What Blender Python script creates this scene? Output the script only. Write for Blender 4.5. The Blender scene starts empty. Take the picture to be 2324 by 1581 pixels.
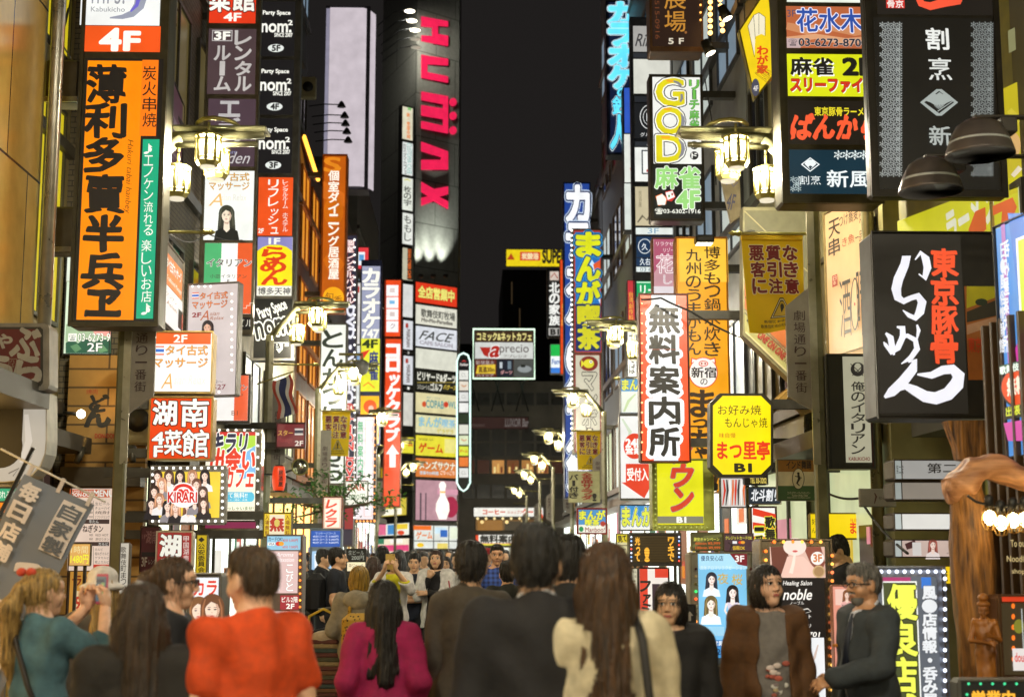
import bpy, math, random
import numpy as np
from mathutils import Vector, Matrix
from mathutils.geometry import tessellate_polygon

# ------------------------------------------------------------------ camera, world, exposure
random.seed(7)
SC = bpy.context.scene
COL = SC.collection
PW, PH, F = 2324.0, 1581.0, 50.0 / 36.0 * 2324.0      # picture units used for measuring, focal length in them
CAMZ = 1.55
VPX, HORY = 1070.0, 1262.0
YAW = math.atan((PW / 2 - VPX) / F)
PITCH = math.atan((HORY - PH / 2) / F)
cd = bpy.data.cameras.new('camera')
cam = bpy.data.objects.new('camera', cd)
COL.objects.link(cam)
cam.location = (0, 0, CAMZ)
cam.rotation_euler = (math.pi / 2 + PITCH, 0, -YAW)
cd.lens = 50; cd.sensor_width = 36; cd.clip_end = 2000; cd.clip_start = 0.1
cd.dof.use_dof = True; cd.dof.focus_distance = 14.0; cd.dof.aperture_fstop = 2.6
SC.camera = cam
W = bpy.data.worlds.new('World'); SC.world = W
W.use_nodes = True
W.node_tree.nodes['Background'].inputs[0].default_value = (0.0122, 0.0108, 0.0103, 1)   # city night sky glow
W.node_tree.nodes['Background'].inputs[1].default_value = 1.0
SC.view_settings.view_transform = 'Standard'
SC.view_settings.look = 'None'
SC.view_settings.exposure = 0.22
SC.cycles.use_denoising = True
SC.cycles.max_bounces = 5
SC.cycles.diffuse_bounces = 3
SC.cycles.glossy_bounces = 3
SC.cycles.caustics_reflective = False
SC.cycles.caustics_refractive = False
SC.cycles.sample_clamp_indirect = 4.0
CR = cam.rotation_euler.to_matrix()

def ray(px, py):
    return CR @ Vector(((px - PW / 2) / F, (PH / 2 - py) / F, -1.0))
def at(px, py, Y):
    d = ray(px, py); t = Y / d.y
    return Vector((d.x * t, Y, CAMZ + d.z * t))

# ------------------------------------------------------------------ materials
def lin(c):
    c = c / 255.0
    return c / 12.92 if c <= 0.04045 else ((c + 0.055) / 1.055) ** 2.4
def hexc(h):
    return (lin(int(h[0:2], 16)), lin(int(h[2:4], 16)), lin(int(h[4:6], 16)), 1)
MATS = {}
def glow(h, s=1.0, sample=True):
    """something that gives off light: the film of a backlit panel, a bulb, a tube"""
    k = ('g', h, s, sample)
    if k in MATS: return MATS[k]
    m = bpy.data.materials.new('lit_' + h); m.use_nodes = True
    nt = m.node_tree; b = nt.nodes['Principled BSDF']
    c = hexc(h)
    b.inputs['Base Color'].default_value = (c[0] * .2, c[1] * .2, c[2] * .2, 1)
    b.inputs['Roughness'].default_value = .35
    tc = nt.nodes.new('ShaderNodeTexCoord'); n = nt.nodes.new('ShaderNodeTexNoise')
    n.inputs['Scale'].default_value = 3.0; n.inputs['Detail'].default_value = 3
    nt.links.new(tc.outputs['Object'], n.inputs['Vector'])
    mr = nt.nodes.new('ShaderNodeMapRange')
    mr.inputs[3].default_value = .74 * s; mr.inputs[4].default_value = 1.2 * s
    nt.links.new(n.outputs['Fac'], mr.inputs[0])
    b.inputs['Emission Color'].default_value = c
    nt.links.new(mr.outputs[0], b.inputs['Emission Strength'])
    if not sample: m.cycles.emission_sampling = 'NONE'
    MATS[k] = m
    return m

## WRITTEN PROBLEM
Skip the pictures, please, and transcribe only the lines from the beginning of the material through the one that contains "from mathutils.geometry import".

## WRITTEN REPLY
What Blender Python script creates this scene? Output the script only. Write for Blender 4.5. The Blender scene starts empty. Take the picture to be 2324 by 1581 pixels.
import bpy, math, random
import numpy as np
from mathutils import Vector, Matrix
from mathutils.geometry import tessellate_polygon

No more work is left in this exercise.